Una vez volvió un cliente que había estado en otros países, que “estuvo hasta en México”, y se sorprendió al ver que seguía con la barbería en el mismo lugar. “Estás como un pájaro en una jaula”, le dijo. Cuando el cliente le preguntó qué había sido de su vida, le respondió con tristeza resignada que las salidas a los pueblos se habían acabado, que ya las fiestas no eran como antes, con decimeros capaces de improvisar toda la noche, que desde la muerte de su esposa se había dedicado por completo a su labor.
“Me ha encantado mi oficio. Cuando alguien me pide que lo motile o lo afeite, nunca le digo que no. A veces los atiendo en la puerta de mi casa, o en el patio, porque yo siempre ando con mi instrumental. Aquí llegan taxistas, celadores, viejos y nuevos. Viene gente del Centro, de Crespo. Tengo clientes de todos los barrios”.
“No me quejo. Para eso están las puertas abiertas; para trabajar. Yo los espero. Cuando no hay luz, trabajo con mi máquina de mano, de las antiguas. Tengo un equipo antiguo.
“También tengo mis clientes a domicilio, que están imposibilitados para venir. Yo voy. Cuando estaban útiles venían. Ahora, yo voy.
“Hace poco pasó algo que me llegó mucho. Murió el viejo Cabarcas. Se había jodido la columna y yo iba todos los sábados a afeitarlo. El sábado pasado fui a buscarlo y me dijeron que había muerto el día del aguacero. Esa vaina me llegó. Porque yo iba, le echaba su cuentecito y la vaina. Eso a un enfermo le sirve. No es que se va a curar, pero le agrada que le hablen”.

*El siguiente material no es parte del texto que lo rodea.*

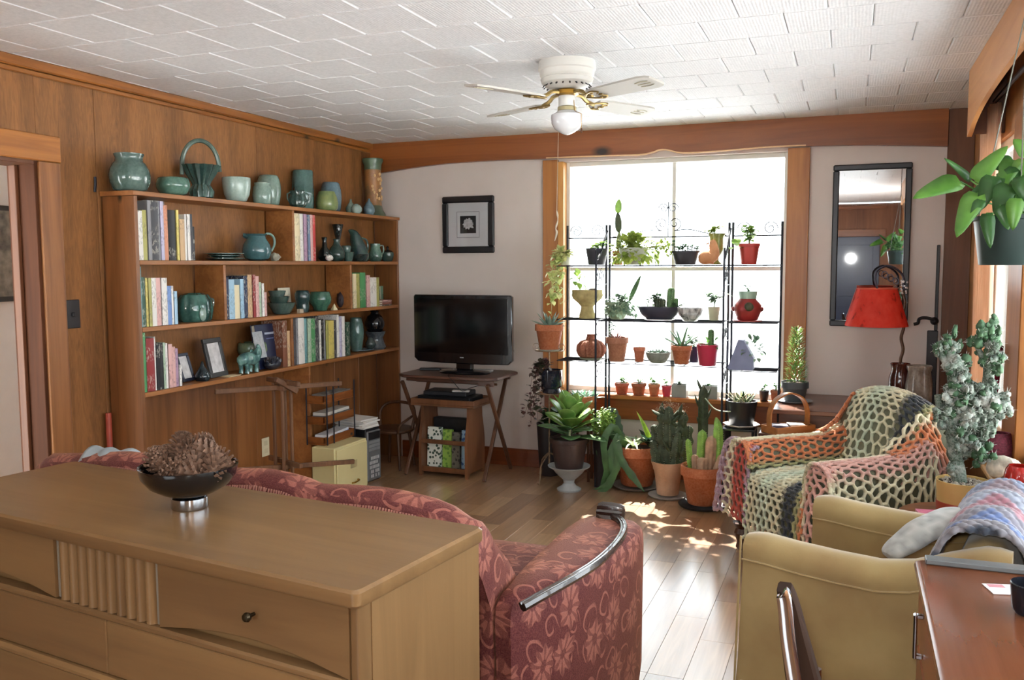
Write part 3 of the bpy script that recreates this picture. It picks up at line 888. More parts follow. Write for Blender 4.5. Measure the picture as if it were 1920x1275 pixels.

Entonces, bajo letreros orgullosos que hablan de pedazos gigantes de tiempo, cuando la marea de clientes ha bajado y lo temas se vuelven más personales, Ricardo Camacho Olivo se encuentra con el tema de la muerte.
Dice, como quejándose, que cada vez son más los que se han ido. Recuerda a Dionisio Pájaro, que se encorbataba los domingos y se sentaba en la puerta de su casa a beber ron. “En semana venía aquí, pasaba el día, y de aquí salía a almorzar a su casa”.
Se pierde en el tiempo y rescata a otro amigo. “Pisingo. Se motilaba conmigo. Se quemó en el mercado el día del incendio. Hacía una bebida muy sabrosa con huevo, nuez moscada y leche y un poquito de vino”.
Y al enfrentarse  a la idea de su muerte, Ricardo Camacho Olivo dice con voz de niño asustado que no se quiere morir.
Sus tijeras ahora sueltan una tonada nostálgica. Esgrime como argumento que su oficio le ha encantado y luego aprieta los labios y sus ojos parpadean detrás de las grandes gafas que le brotan de las canas y parece imaginar que se morirá de tedio el día que no tenga que volver a motilar, el día en que sus tijeras no vuelvan a interpretar esa vieja melodía que hace treinta y siete años se escucha en ese lugar: tres mechones de viento y uno de cabello.